Color space – confusion…

I wrote a few days ago that I found out that the color space I was using for most of my photos was the wrong one for web publishing. Many or most of my images were using the AdobeRBG color space whereas for the web one should use sRGB since that is what is universally supported by web browsers.

I would think however that in this day and age web browswers would be advancing to support at least the AdobeRBG or even more comprehensive color spaces like ProPhoto.

I just found an interesting thread where one guy was curious about whether RAW images have a color space assigned to them and the answers and discussion is very interesting:

Re: RAW Color Space
In reply to flbrit, Dec 23, 2009

flbrit wrote:

I know that when I convert my RAW files, I allocate ProPhoto as my color space.

I am no expert so may be wrong but hopefully someone with more knowledge will help out.

Be carefull – if you ‘convert to’ or ‘assign’ a very wide colour space and are only working with 8 bit data (24 bit colour), as most do, then you may have coarse steps/tonal gradients which will contribute to the appearance of extra noise and possible banding in images.

Personaly I would be inclined to stick to either one of the two ‘most industry standard’ colour spaces – i.e. ‘sRGB’ or ‘AdobeRGB’.

My “good” camera has an option for color profile and offers a choice between sRGB, which was the default, and AdobeRGB. I’m not sure if this is just for jpg photos. For image processing software I’ve been working with the default AdobeRGB all along. The problem is the images I saved for the web were also AdobeRGB which makes the colors look muted (and slightly off) when viewed on the web.

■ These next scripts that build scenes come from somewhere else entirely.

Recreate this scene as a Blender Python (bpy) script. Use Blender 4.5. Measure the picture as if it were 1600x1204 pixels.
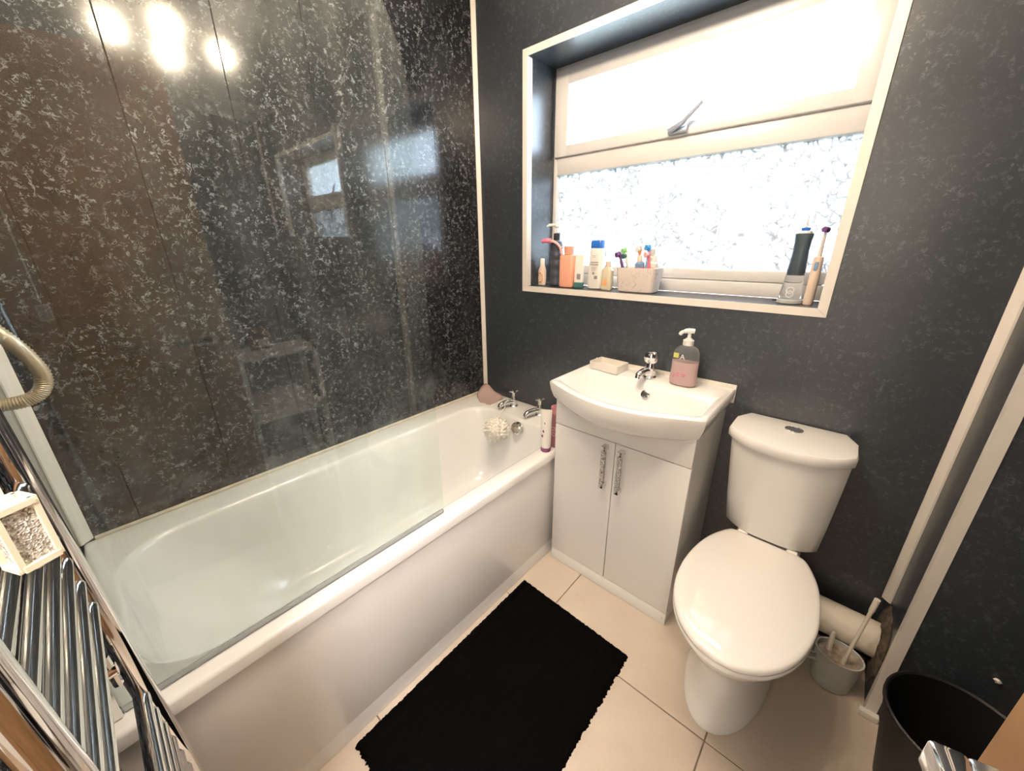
import bpy, bmesh, math, random
from mathutils import Vector, Matrix, noise
random.seed(7)
for o in list(bpy.data.objects): bpy.data.objects.remove(o)
S = bpy.context.scene
COL = S.collection
PI = math.pi

# ------------------------------------------------------------------ camera
cd = bpy.data.cameras.new('camera'); cam = bpy.data.objects.new('camera', cd); COL.objects.link(cam)
cd.sensor_width = 36.0; cd.sensor_fit = 'HORIZONTAL'; cd.lens = 598.32 / 1600 * 36.0
cd.clip_start = 0.01; cd.clip_end = 200
a, b, c = (math.radians(v) for v in (41.6606, 20.1285, -0.5074))
fw = Vector((-math.sin(a) * math.cos(b), math.cos(a) * math.cos(b), -math.sin(b)))
rt = Vector((math.cos(a), math.sin(a), 0)); up = rt.cross(fw)
r2 = math.cos(c) * rt + math.sin(c) * up; u2 = -math.sin(c) * rt + math.cos(c) * up
M = Matrix((r2, u2, -fw)).transposed().to_4x4(); M.translation = (1.5703, -1.5255, 1.3782)
cam.matrix_world = M
S.camera = cam

# ------------------------------------------------------------------ world, exposure
W = bpy.data.worlds.new('overcast'); S.world = W; W.use_nodes = True
nt = W.node_tree; nt.nodes.clear()
wo = nt.nodes.new('ShaderNodeOutputWorld'); bg = nt.nodes.new('ShaderNodeBackground')
tc = nt.nodes.new('ShaderNodeTexCoord'); sp = nt.nodes.new('ShaderNodeSeparateXYZ'); cr = nt.nodes.new('ShaderNodeValToRGB')
nt.links.new(tc.outputs['Generated'], sp.inputs[0]); nt.links.new(sp.outputs['Z'], cr.inputs[0])
cr.color_ramp.elements[0].position = 0.0; cr.color_ramp.elements[0].color = (0.80, 0.90, 1.0, 1)
cr.color_ramp.elements[1].position = 0.6; cr.color_ramp.elements[1].color = (0.66, 0.83, 1.0, 1)
nt.links.new(cr.outputs[0], bg.inputs[0]); bg.inputs[1].default_value = 19.0
nt.links.new(bg.outputs[0], wo.inputs[0])
S.view_settings.view_transform = 'Standard'; S.view_settings.look = 'None'
S.view_settings.gamma = 1.0; S.view_settings.use_curve_mapping = False
S.view_settings.exposure = 0.27
HALL_FILL_E = 165.0            # glow of the fill lamp added in the hallway
LAMP_W = 16.0            # each of the four ceiling bulbs
# light portal in the window opening (guides sky sampling, gives off nothing)
pl = bpy.data.lights.new('window_portal', 'AREA'); pl.shape = 'RECTANGLE'; pl.size = 1.2; pl.size_y = 0.95
pl.cycles.is_portal = True
po = bpy.data.objects.new('window_portal', pl); COL.objects.link(po)
po.location = (0.905, 0.33, 1.66); po.rotation_euler = (math.radians(-90), 0, 0)

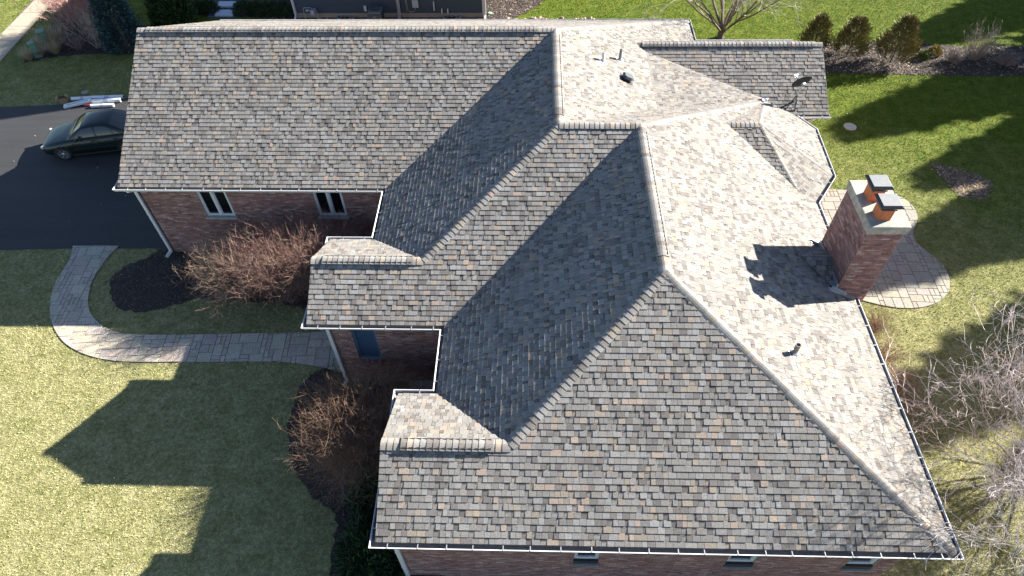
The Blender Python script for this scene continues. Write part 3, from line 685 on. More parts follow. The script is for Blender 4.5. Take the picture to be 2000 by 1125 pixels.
#PART2
# ------------------------------------------------------------------ plants: builders
def jit(r, s): return np.array([r.gauss(0, s), r.gauss(0, s), r.gauss(0, s)])
def unit(v): return v/(math.sqrt(v[0]*v[0]+v[1]*v[1]+v[2]*v[2])+1e-9)
def twig_path(r, p, d, L, seg, wob, lift):
    pts = [p]; 
    for i in range(seg):
        d = unit(d+jit(r, wob)+np.array([0, 0, lift])); p = p+d*L/seg; pts.append(p)
    return pts, d
def twig_shrub(name, base, h, rad_, n, cols, seed, label, group=None, fine=5, r0=.011, tips=None, cat='shrub', spread=1.0):
    r = random.Random(seed); t = empty(name, (base[0], base[1], 0), label, cat, group); st = MB(); tw = MB()
    for i in range(n):
        a = r.uniform(0, 2*math.pi); rr = rad_*.25*math.sqrt(r.random()); p = np.array([rr*math.cos(a), rr*math.sin(a), 0.0]); a += r.gauss(0, .5)
        tilt = (r.random()**.7)*spread*math.atan2(rad_, h*.75); d = np.array([math.sin(tilt)*math.cos(a), math.sin(tilt)*math.sin(a), math.cos(tilt)])
        L = h*r.uniform(.75, 1.08)/(.55+.45*math.cos(tilt)); L = min(L, math.hypot(h, rad_)); col = tuple(np.array(r.choice(cols))*r.uniform(.75, 1.2))
        pts, dd = twig_path(r, p, d, L, 5, .12, .02); st.tube(pts, [r0, r0*.85, r0*.7, r0*.55, r0*.4, r0*.22], 3, col, cap=False)
        for j in range(fine):
            k = r.randint(1, 4); f = r.random(); q = pts[k]+(pts[k+1]-pts[k])*f; sd = unit(unit(pts[k+1]-pts[k])+jit(r, .55)); l2 = L*r.uniform(.16, .4)
            p2, d2 = twig_path(r, q, sd, l2, 3, .15, .05); c2 = tuple(np.array(tips if tips and r.random() < .3 else r.choice(cols))*r.uniform(.8, 1.25))
            tw.tube(p2, [r0*.5, r0*.4, r0*.3, r0*.18], 3, c2, cap=False)
            for _ in range(2):
                q = p2[r.randint(1, 2)]; p3, _d = twig_path(r, q, unit(d2+jit(r, .6)), l2*.5, 2, .2, .05); tw.tube(p3, [r0*.35, r0*.25, r0*.15], 3, c2, cap=False)
    st.build('stems', M['twig'], t); tw.build('twigs', M['twig'], t, kind='stuff'); return t
def bare_tree(name, base, h, rad_, seed, cols, label, trunk_r=.13, LF=(.42, .6), LR=(.38, .6), limbs=7, fork=.18, depth=4, kids=(4, 4, 4, 3), lowtilt=.5, lean=(0, 0), group=None, twr=1.0, droop=0.0):
    r = random.Random(seed); t = empty(name, (base[0], base[1], 0), label, 'tree', group); tr = MB(); cr = MB(); bc = np.array(cols[0])
    top = np.array([lean[0], lean[1], h*fork]); tr.tube([np.zeros(3), top*.5+jit(r, .03)*[1, 1, 0], top], [trunk_r*1.35, trunk_r*1.05, trunk_r], 9, tuple(bc*.8))
    def rec(p, d, L, rr, lv):
        seg = 4 if lv < 2 else 3
        pts, dd = twig_path(r, p, d, L, seg, .10+.05*lv, .05 if lv else .03); 
        rs = [rr*(1-.6*i/seg) for i in range(seg+1)]
        (tr if lv == 0 else cr).tube(pts, rs, 6 if lv == 0 else 4 if lv == 1 else 3, tuple(np.array(cols[min(lv, len(cols)-1)])*r.uniform(.8, 1.2)), cap=False)
        if lv >= depth: return
        for i in range(kids[min(lv, len(kids)-1)]+ (r.random() < .5)):
            k = r.randint(1, seg-1) if i else seg-1; f = r.random(); q = pts[k]+(pts[k+1]-pts[k])*(f if i else 1)
            ax = unit(pts[k+1]-pts[k]); nd = unit(ax+jit(r, .42)+np.array([0, 0, .08-droop*lv])); rec(q, nd, L*r.uniform(.42, .68), max(rs[k]*r.uniform(.45, .65), .0035*twr), lv+1)
    for i in range(limbs):
        a = 2*math.pi*(i+r.uniform(-.3, .3))/limbs; tl = r.uniform(.3, 1.05)*math.atan2(rad_, h*.5)
        d = np.array([math.sin(tl)*math.cos(a), math.sin(tl)*math.sin(a), math.cos(tl)]); rec(top*r.uniform(.55, 1), d, math.hypot(rad_, h)*r.uniform(*LF), trunk_r*r.uniform(*LR), 0)
    tr.build('trunk', M['twig'], t); cr.build('crown', M['twig'], t, kind='stuff'); return t
def leafy(b, p, d, L, W, col, r):
    dx, dy, dz_ = d; l = math.sqrt(dx*dx+dy*dy+dz_*dz_)+1e-9; dx /= l; dy /= l; dz_ /= l; a, c, e_ = r.gauss(0, 1), r.gauss(0, 1), r.gauss(0, 1)
    x, y, z = dy*e_-dz_*c, dz_*a-dx*e_, dx*c-dy*a; l = W/(math.sqrt(x*x+y*y+z*z)+1e-9); x *= l; y *= l; z *= l; px, py, pz = p; i = len(b.v)
    qx, qy, qz = px+dx*L, py+dy*L, pz+dz_*L; b.v += [(px-x*.5, py-y*.5, pz-z*.5), (px+x*.5, py+y*.5, pz+z*.5), (qx+x*.3, qy+y*.3, qz+z*.3), (qx-x*.3, qy-y*.3, qz-z*.3)]; b.face((i, i+1, i+2, i+3), col)
def conifer(name, base, h, rad_, seed, cols, label, n=2600, power=.9, leaf=(.13, .035), up=.25, group=None, cat='shrub', tipcol=None, droop=.0, trunk=.05, ragged=.25, lean=(0, 0), skirt=.04):
    r = random.Random(seed); t = empty(name, (base[0], base[1], 0), label, cat, group); tk = MB(); tk.tube([(0, 0, 0), (lean[0]*.5, lean[1]*.5, h*.5), (lean[0]*.95, lean[1]*.95, h*.93)], [trunk*h*.35, trunk*h*.2, .01], 7, (.16, .11, .08))
    b = MB(); nb = int(n/14)
    for i in range(nb):
        f = r.random()**1.25; z = h*(skirt+(1-skirt)*f); R = rad_*(1-f)**power*r.uniform(1-ragged, 1+ragged*.5)+.04
        a = r.uniform(0, 2*math.pi); d = np.array([math.cos(a), math.sin(a), up-droop*(1-f)]); c = np.array([lean[0]*f, lean[1]*f, z-.2*up*R]); base_c = np.array(r.choice(cols))
        for k in range(14):
            s = r.uniform(.35, 1.0)**.6; p = c+d*R*s+jit(r, .05+.03*R); cc = base_c*r.uniform(.7, 1.25)
            if tipcol is not None and s > .85 and r.random() < .45: cc = np.array(tipcol)*r.uniform(.7, 1.2)
            leafy(b, p, d+jit(r, .35)+np.array([0, 0, up*.6]), leaf[0]*r.uniform(.6, 1.3), leaf[1]*r.uniform(.7, 1.4), tuple(cc), r)
    tk.build('trunk', M['twig'], t); b.build('foliage', M['leaf'], t, kind='stuff'); return t
def mound(name, base, h, rad_, seed, cols, label, n=1500, leaf=(.06, .03), group=None, cat='shrub', tipcol=None, sx=1.0):
    r = random.Random(seed); t = empty(name, (base[0], base[1], 0), label, cat, group); b = MB(); st = MB()
    for i in range(8):
        a = r.uniform(0, 6.28); st.tube([(0, 0, 0), (rad_*.5*math.cos(a)*sx, rad_*.5*math.sin(a), h*.6)], [.012, .006], 4, (.12, .09, .07), cap=False)
    for i in range(n):
        v = unit(jit(r, 1)); v[2] = abs(v[2]); s = r.uniform(.55, 1.0)*(1+.12*math.sin(7*v[0]+seed)*math.cos(6*v[1])); p = np.array([v[0]*rad_*s*sx, v[1]*rad_*s, .05+v[2]*h*s])
        cc = np.array(tipcol if tipcol is not None and s > .9 and r.random() < .4 else r.choice(cols))*r.uniform(.65, 1.3)
        leafy(b, p, v+jit(r, .5)+np.array([0, 0, .4]), leaf[0]*r.uniform(.6, 1.4), leaf[1]*r.uniform(.7, 1.3), tuple(cc), r)
    st.build('stems', M['twig'], t); b.build('foliage', M['leaf'], t, kind='stuff'); return t
def tuft(name, base, h, seed, label, n=260, cols=((.50, .40, .25), (.42, .32, .19), (.58, .48, .32)), group='dry grass clumps round the utility pedestals', rb=.12, spread=.75):
    r = random.Random(seed); t = MB()
    for i in range(n):
        a = r.uniform(0, 6.28); q = rb*math.sqrt(r.random()); p = np.array([q*math.cos(a), q*math.sin(a), 0.0]); tl = r.random()*spread; a += r.gauss(0, .4)
        d = np.array([math.sin(tl)*math.cos(a), math.sin(tl)*math.sin(a), math.cos(tl)]); L = h*r.uniform(.5, 1.1); s = unit(np.cross(d, (0, 0, 1.0)))*.006
        c = tuple(np.array(r.choice(cols))*r.uniform(.8, 1.2)); pts = [p]
        for k in range(3): d = unit(d+np.array([math.cos(a)*.12, math.sin(a)*.12, -.10*k])); pts.append(pts[-1]+d*L/3)
        for k in range(3): i0 = len(t.v); w0 = 1-k*.3; w1 = 1-(k+1)*.3; t.v += [tuple(pts[k]-s*w0), tuple(pts[k]+s*w0), tuple(pts[k+1]+s*w1), tuple(pts[k+1]-s*w1)]; t.face((i0, i0+1, i0+2, i0+3), c)
    return tag(t.build(name, M['leaf'], loc=(base[0], base[1], 0)), label, 'ornamental grass', group)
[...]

I could never figure out why other people’s images always looked so much more vidid than mine. I thought maybe it had to do with my being caucasian. In the end I started compensating by always intensifying the saturation in my images. Now I will have to go back and re-edit all these images and turn down the saturation and hope things turn out. Otherwise I will have to go back to the drawing board and re-process all the images from their original RAWs.